What’s the connecting thread between old jukebox music videos and Carly Rae Jepsen? What ties Swan Lake to My Strange Addiction? One word: camp. I’m talking about the particular aesthetic that marries high-brow and low-brow, producing art too grave to be serious. The stuff upon which Pink Flamingos filmmaker John Waters built his cringe-inducing empire. The sensational equivalent of “so-bad-it’s-good.”

Susan Sontag popularized “camp” as such in 1964’s “Notes on ‘Camp,’” the essay that would effectively launch her nonfiction career. In “Notes on Camp,” Sontag attempts to elucidate the phenomenon, though she admits early on that “a sensibility […] is one of the hardest things to talk about.” The ultimate takeaway is that campy art is exaggerated and naive, often privileging style over substance. Sometimes it’s androgynous. Often it’s wholeheartedly embraced by gay culture. Think Charlie’s Angels, the TV show, or Cher, the person.

I think I know camp when I see it. I think I feel it, and revel in it, and adore it. But it’s a necessarily nebulous concept, so I could be way off base. That said, I’d like to take this column to recommend some of my campy favorites. Rather than stick with obvious titles like Behind the Candelabra or Drag Race, I tried to ferret out the camp in some of my other favorites. Coincidentally, the resulting recommendations all contain some element of body horror, perhaps because camp marries the melodramatic and grotesque. Perhaps because I love subversive horror. If any of these picks are wrong, tell Divine’s ghost I’m sorry.

The Bad Batch (2016; dir. Ana Lily Amirpour; Neon) — Netflix

A Girl Walks Home Alone at Night filmmaker Ana Lily Amirpour befuddled critics with her sophomore feature The Bad Batch, a grotesque love story set in a not-so-distant dystopia. In the film, Arlen (Suki Waterhouse) is thrown into a desert wasteland with other societal outcasts and becomes entangled with the cannibalistic Miami Man (Jason Momoa). Featuring standout performances from Jim Carrey as a mute transigent and Keanu Reeves as a neon-loving cult leader, it’s impossible to tell whether The Bad Batch has no idea what it’s supposed to be or knows exactly what it’s doing. One thing is certain: you’ve never seen anything like this.
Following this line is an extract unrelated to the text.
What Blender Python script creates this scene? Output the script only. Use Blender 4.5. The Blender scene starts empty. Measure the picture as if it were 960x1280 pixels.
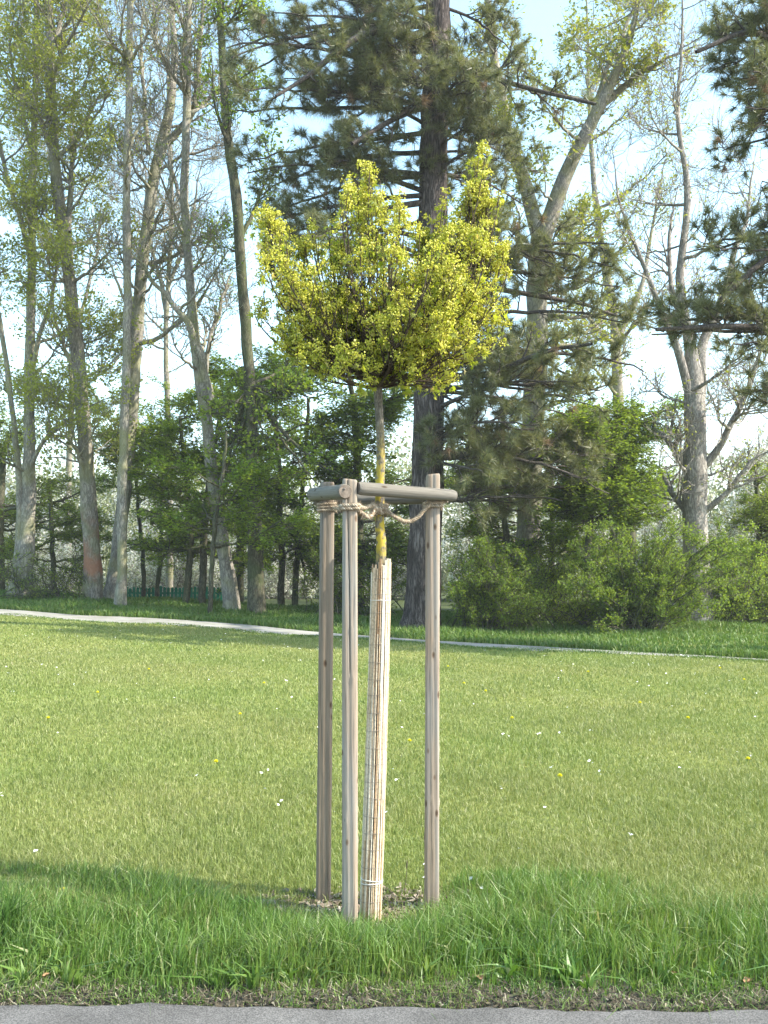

Hannibal (2013-2015; Brian Fuller; NBC) — Amazon Prime

TV auteur Brian Fuller (Pushing Daisies, American Gods) is a genius, and Hannibal is his messy magnum opus. Based on Thomas Harris’ Red Dragon, this psychological crime drama delves into the pre-incarceration relationship between Hannibal Lecter and Will Graham. Danish enigma Mads Mikkelsen enchants as Lecter, portraying the brutal killer as a dandy gourmand, while Hugh Dancy brings unique fragility to his unraveling Will Graham. Gender-bending and gay desire abound nearly as much as body horror and mutilation. Hannibal makes its ugly crimes seem beautiful and its impossible characters seem real. Come for the true crime procedural formula, stay for the unnervingly appetizing shots of cooked human flesh.

Penny Dreadful (2014-2016; John Logan; Showtime) — Netflix

More like a fever dream than a TV show, Penny Dreadful is an exquisitely insane supernatural horror-drama set in Victorian England and featuring a cast of characters molded from classic literature. Dorian Grey chases an American werewolf in London, who befriends Victor Frankenstein. French seductress Eva Green plays a vampire hunter possessed by an Egyptian demon. They all have insane, bisexual chemistry with each other. There are outlandish costumes, lush visuals, and buckets of blood, thanks to a Jack the Ripper subplot. It’s absurd. It’s delicious. It’s a camp must-see.

Teeth (2007; dir. Mitchell Lichtenstein; Roadside Attractions) — Netflix

One of my all-time favorite horror movies, Teeth, follows Dawn, a young Jesus freak with a purity ring and a nasty case of vagina dentata. An unforgettable take on the rape-revenge subgenre, this teen scream is not for the faint of heart. It’s every bit as disturbing as it is ridiculous, perfectly blending cinematic right and wrong. I’m uninterested in calling movies “feminist” in and of themselves, but for a male-created flick featuring prosthetic genitals and nuclear mutation, Teeth gets darn close. This movie will never be matched. And that’s probably a good thing.

If you’re the kind of person who laughs at horror and sees the mirth in melodrama, camp is for you. So have fun with these picks! Just maybe don’t watch them while you’re eating.